Problem requirements: Extract all data as written.

Data lines:
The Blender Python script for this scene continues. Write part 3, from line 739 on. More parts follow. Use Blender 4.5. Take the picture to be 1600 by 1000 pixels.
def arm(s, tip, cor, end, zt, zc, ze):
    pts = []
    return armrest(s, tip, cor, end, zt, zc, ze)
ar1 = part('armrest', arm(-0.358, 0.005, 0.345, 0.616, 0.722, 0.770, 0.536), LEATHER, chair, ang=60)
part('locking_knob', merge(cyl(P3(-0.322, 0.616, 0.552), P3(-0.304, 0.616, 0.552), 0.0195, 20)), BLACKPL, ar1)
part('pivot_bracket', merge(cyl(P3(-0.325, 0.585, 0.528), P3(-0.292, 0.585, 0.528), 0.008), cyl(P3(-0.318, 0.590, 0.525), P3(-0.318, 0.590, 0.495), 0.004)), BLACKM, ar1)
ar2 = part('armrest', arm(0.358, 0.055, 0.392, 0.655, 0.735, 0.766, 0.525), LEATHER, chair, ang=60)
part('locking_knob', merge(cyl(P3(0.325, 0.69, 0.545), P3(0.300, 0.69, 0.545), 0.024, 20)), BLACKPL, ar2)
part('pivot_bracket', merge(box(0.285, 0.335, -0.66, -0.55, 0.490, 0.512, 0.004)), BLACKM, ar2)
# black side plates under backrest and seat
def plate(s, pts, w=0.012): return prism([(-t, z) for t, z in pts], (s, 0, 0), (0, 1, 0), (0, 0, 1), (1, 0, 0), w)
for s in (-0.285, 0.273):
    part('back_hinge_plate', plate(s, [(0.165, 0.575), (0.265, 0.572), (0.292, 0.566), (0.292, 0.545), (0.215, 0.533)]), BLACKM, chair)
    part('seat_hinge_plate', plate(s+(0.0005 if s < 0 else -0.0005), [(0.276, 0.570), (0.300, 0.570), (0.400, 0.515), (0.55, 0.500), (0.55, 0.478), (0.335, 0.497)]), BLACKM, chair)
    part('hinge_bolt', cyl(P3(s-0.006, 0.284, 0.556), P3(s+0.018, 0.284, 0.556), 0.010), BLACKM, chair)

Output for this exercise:
The Blender Python script for this scene continues. Write part 3, from line 739 on. More parts follow. Use Blender 4.5. Take the picture to be 1600 by 1000 pixels.
def arm(s, tip, cor, end, zt, zc, ze):
    pts = []
    return armrest(s, tip, cor, end, zt, zc, ze)
ar1 = part('armrest', arm(-0.358, 0.005, 0.345, 0.616, 0.722, 0.770, 0.536), LEATHER, chair, ang=60)
part('locking_knob', merge(cyl(P3(-0.322, 0.616, 0.552), P3(-0.304, 0.616, 0.552), 0.0195, 20)), BLACKPL, ar1)
part('pivot_bracket', merge(cyl(P3(-0.325, 0.585, 0.528), P3(-0.292, 0.585, 0.528), 0.008), cyl(P3(-0.318, 0.590, 0.525), P3(-0.318, 0.590, 0.495), 0.004)), BLACKM, ar1)
ar2 = part('armrest', arm(0.358, 0.055, 0.392, 0.655, 0.735, 0.766, 0.525), LEATHER, chair, ang=60)
part('locking_knob', merge(cyl(P3(0.325, 0.69, 0.545), P3(0.300, 0.69, 0.545), 0.024, 20)), BLACKPL, ar2)
part('pivot_bracket', merge(box(0.285, 0.335, -0.66, -0.55, 0.490, 0.512, 0.004)), BLACKM, ar2)
# black side plates under backrest and seat
def plate(s, pts, w=0.012): return prism([(-t, z) for t, z in pts], (s, 0, 0), (0, 1, 0), (0, 0, 1), (1, 0, 0), w)
for s in (-0.285, 0.273):
    part('back_hinge_plate', plate(s, [(0.165, 0.575), (0.265, 0.572), (0.292, 0.566), (0.292, 0.545), (0.215, 0.533)]), BLACKM, chair)
    part('seat_hinge_plate', plate(s+(0.0005 if s < 0 else -0.0005), [(0.276, 0.570), (0.300, 0.570), (0.400, 0.515), (0.55, 0.500), (0.55, 0.478), (0.335, 0.497)]), BLACKM, chair)
    part('hinge_bolt', cyl(P3(s-0.006, 0.284, 0.556), P3(s+0.018, 0.284, 0.556), 0.010), BLACKM, chair)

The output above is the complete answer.